By Hugh T. Ferguson, NASFAA Senior Staff Reporter

In a new white paper, a number of consumer protection groups outline the importance of the Department of Education (ED) using the current federal student loan moratorium to make improvements to income-driven repayment before the benefit expires.

The paper — published by the Student Borrower Protection Center, the Center for Responsible Lending, and the National Consumer Law Center — calls on ED to use the same reasoning it applied to the recent Public Service Loan Forgiveness (PSLF) waiver to implement targeted relief to the IDR program.

“An IDR waiver would offer a path forward for policymakers who are committed to delivering on the promise of IDR to ensure that borrowers can access affordable loan payments in the short term and to provide a way out for borrowers experiencing long-term financial hardship,” the paper explains.

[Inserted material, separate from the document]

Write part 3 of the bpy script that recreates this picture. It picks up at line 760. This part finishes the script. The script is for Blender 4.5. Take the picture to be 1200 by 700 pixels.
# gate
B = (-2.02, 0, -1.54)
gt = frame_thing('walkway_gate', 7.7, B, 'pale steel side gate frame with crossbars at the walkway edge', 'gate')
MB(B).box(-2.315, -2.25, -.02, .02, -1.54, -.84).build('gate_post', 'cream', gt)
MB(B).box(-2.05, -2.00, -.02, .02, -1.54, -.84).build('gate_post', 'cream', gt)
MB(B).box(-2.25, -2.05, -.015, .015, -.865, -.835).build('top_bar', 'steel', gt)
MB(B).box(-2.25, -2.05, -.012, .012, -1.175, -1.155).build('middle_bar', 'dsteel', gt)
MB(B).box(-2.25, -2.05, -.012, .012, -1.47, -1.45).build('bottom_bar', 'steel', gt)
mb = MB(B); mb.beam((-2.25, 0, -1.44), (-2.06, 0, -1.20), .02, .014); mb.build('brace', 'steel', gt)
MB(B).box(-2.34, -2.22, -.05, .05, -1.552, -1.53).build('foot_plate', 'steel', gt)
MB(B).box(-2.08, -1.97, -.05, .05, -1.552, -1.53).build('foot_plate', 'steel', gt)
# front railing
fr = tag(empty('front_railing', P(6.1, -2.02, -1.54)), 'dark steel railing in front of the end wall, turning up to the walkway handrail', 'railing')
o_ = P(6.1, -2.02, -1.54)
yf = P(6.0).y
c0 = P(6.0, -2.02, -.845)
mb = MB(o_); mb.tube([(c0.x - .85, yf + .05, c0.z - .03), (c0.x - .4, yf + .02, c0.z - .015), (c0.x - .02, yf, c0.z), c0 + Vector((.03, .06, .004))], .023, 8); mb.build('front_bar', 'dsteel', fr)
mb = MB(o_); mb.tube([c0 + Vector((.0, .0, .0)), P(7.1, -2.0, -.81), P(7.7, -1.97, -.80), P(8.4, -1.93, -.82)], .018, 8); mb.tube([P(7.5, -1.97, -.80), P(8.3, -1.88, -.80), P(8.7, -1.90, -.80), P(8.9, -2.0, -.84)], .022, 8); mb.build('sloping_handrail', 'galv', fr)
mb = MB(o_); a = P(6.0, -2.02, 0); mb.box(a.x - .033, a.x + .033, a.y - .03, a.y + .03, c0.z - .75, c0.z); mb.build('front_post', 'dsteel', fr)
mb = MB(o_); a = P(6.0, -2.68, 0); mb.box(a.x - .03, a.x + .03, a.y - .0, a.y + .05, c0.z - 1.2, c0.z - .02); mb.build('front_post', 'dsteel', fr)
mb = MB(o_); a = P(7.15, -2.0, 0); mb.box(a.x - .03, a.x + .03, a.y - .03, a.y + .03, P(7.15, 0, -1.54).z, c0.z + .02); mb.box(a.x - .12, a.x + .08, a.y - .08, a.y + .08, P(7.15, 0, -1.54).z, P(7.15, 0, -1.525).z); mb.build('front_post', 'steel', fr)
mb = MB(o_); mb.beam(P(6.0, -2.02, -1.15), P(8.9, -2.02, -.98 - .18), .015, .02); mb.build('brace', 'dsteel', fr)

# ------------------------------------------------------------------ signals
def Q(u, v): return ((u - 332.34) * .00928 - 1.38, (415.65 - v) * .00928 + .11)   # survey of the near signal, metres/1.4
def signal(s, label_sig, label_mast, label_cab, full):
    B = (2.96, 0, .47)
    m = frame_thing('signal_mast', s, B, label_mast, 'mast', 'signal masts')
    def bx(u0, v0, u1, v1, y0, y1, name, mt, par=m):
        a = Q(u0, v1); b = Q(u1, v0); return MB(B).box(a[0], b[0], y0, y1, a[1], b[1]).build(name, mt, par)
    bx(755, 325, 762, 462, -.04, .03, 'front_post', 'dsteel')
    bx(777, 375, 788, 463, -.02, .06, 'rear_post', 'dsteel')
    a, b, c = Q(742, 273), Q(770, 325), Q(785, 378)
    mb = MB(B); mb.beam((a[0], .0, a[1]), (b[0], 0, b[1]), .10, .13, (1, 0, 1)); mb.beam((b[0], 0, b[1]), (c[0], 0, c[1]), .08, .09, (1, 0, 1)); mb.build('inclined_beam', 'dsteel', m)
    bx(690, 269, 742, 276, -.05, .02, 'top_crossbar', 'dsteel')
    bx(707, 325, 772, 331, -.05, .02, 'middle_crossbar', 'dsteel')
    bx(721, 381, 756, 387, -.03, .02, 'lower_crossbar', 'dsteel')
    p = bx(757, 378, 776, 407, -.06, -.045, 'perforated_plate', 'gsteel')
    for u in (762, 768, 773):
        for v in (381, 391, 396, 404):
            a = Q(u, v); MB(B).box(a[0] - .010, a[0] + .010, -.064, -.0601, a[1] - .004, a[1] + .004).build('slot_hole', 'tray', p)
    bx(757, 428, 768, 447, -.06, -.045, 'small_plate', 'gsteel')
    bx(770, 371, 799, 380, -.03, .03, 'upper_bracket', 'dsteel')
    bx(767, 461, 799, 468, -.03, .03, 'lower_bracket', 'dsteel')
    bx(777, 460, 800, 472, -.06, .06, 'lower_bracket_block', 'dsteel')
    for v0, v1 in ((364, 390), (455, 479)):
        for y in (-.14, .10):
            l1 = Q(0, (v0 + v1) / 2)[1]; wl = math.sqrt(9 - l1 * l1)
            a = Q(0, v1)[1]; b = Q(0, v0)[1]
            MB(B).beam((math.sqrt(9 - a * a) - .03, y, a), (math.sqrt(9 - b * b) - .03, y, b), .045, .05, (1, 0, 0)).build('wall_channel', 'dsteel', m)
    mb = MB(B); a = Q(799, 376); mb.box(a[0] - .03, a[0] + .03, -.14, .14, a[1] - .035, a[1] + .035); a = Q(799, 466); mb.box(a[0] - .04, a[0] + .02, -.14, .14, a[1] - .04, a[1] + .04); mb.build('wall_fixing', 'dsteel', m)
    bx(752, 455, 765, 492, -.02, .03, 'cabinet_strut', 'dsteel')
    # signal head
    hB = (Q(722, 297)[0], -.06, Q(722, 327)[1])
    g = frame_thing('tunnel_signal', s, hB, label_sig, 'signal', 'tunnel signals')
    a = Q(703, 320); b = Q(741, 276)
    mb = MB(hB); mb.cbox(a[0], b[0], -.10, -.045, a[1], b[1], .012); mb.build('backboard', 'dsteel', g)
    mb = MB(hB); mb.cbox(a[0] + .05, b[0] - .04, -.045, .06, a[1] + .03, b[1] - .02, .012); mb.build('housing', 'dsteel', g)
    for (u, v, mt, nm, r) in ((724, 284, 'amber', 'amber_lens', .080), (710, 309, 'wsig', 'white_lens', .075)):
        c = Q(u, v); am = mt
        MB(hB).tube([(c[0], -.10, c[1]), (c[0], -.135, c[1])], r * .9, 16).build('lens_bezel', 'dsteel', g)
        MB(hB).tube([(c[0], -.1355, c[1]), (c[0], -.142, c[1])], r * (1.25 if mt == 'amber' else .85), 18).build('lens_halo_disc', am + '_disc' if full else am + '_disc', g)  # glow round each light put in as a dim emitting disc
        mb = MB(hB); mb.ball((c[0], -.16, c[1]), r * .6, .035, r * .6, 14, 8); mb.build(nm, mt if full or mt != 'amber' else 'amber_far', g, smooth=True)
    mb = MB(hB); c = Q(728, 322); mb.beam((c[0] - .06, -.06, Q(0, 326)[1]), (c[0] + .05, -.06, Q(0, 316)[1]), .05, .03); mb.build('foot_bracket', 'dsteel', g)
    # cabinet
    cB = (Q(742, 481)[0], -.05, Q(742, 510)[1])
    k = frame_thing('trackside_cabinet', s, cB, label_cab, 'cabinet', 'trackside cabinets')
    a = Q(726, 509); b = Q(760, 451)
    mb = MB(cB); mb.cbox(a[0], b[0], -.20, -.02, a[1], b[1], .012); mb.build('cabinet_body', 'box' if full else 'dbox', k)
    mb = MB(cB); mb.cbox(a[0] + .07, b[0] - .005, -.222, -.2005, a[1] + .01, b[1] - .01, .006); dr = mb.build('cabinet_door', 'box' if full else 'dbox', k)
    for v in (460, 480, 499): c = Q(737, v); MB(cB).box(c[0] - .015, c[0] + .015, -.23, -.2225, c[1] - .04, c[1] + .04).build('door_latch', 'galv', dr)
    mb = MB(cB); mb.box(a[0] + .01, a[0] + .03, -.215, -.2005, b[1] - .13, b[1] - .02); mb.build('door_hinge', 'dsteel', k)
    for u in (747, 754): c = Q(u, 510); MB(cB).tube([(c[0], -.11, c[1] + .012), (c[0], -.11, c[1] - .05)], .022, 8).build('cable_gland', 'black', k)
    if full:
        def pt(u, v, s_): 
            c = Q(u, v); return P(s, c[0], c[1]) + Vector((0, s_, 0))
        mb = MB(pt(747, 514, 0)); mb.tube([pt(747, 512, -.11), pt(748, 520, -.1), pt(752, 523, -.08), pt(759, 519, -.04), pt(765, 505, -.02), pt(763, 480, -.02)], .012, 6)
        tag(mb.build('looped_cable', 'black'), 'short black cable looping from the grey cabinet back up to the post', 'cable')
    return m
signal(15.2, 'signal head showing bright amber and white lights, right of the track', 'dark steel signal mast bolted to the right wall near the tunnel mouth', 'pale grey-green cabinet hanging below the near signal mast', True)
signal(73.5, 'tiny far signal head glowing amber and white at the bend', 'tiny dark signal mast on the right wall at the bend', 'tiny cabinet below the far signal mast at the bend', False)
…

According to the groups, some of the most glaring issues facing IDR started coming to light in 2016 when the first group of borrowers became eligible for loan forgiveness after being in income-driven repayment for 20 years. The paper cites recent data from ED revealing that of the 4.4 million IDR borrowers that have been in repayment for 20 years, only 32 have ever successfully obtained loan cancellation.

Their white paper provides three areas where ED could best utilize a waiver to improve IDR outcomes:

  1. On a retroactive basis, count all months since the borrower entered repayment following their grace period as qualifying months toward forgiveness;

  2. Provide automated relief; and

  3. Apply the IDR waiver to all federal loan borrowers, regardless of loan program.

ED recently completed a negotiated rulemaking session where the committee ultimately did not reach consensus on its IDR issue paper. The groups urge ED to use the rulemaking process and finalize language that was considered by the committee in a way that would help alleviate financial strain the program has imposed on borrowers.

“ED has an opportunity to produce a new and improved IDR plan through the ongoing rulemaking process,” the groups wrote. “It should embrace the opportunity and use it to put forth a generous and simple plan that will provide borrowers with truly affordable payments that will result in forgiveness after years of repayment.”

 

Publication Date: 1/19/2022


Jeff T | 1/28/2022 1:10:38 PM

Hopefully, the Student Borrower Protection Center didn't forget that debt forgiven via IDR is taxable, and for some, forgiveness will simply mean the transfer of debt from ED to the IRS, not exactly the jubilee the neediest borrowers are hoping for. Clearly the entirety of the debt needs to be cancelled via executive order as this wouldn't cost the taxpayers anything and the Higher Ed Act already grants the President/Sec. of Ed this legislative power. Going forward, implement a Pell grant for all, guaranteeing that tuition and fees at all public postsecondary institutions will be paid in full by the federal government, and the states can fund housing, meals, textbooks and other ancillary costs. If student loans are to continue to exist, the government loans should offer zero interest loans to everyone attending a participating institution. The Pell should keep up with rising costs, and public universities wishing to offer federal funding should be prohibited from raising tuition above the rate of inflation.

Shawn O | 1/20/2022 12:13:13 PM

IDR needs to be applied to all federal student loan borrowers. For those with low-income it provides an affordable payment and allows them to protect their credit rating due to fewer delinquencies and defaults. For those with high-income it also provides an affordable payment, while automatically helping to reduce the amount of interest paid over the life of the loans. And for those who start out low-income and move later to higher-income, it helps to transition from a low payment to a still affordable payment under their increasing income level. Not making this change continues to financially punish those who can afford it least.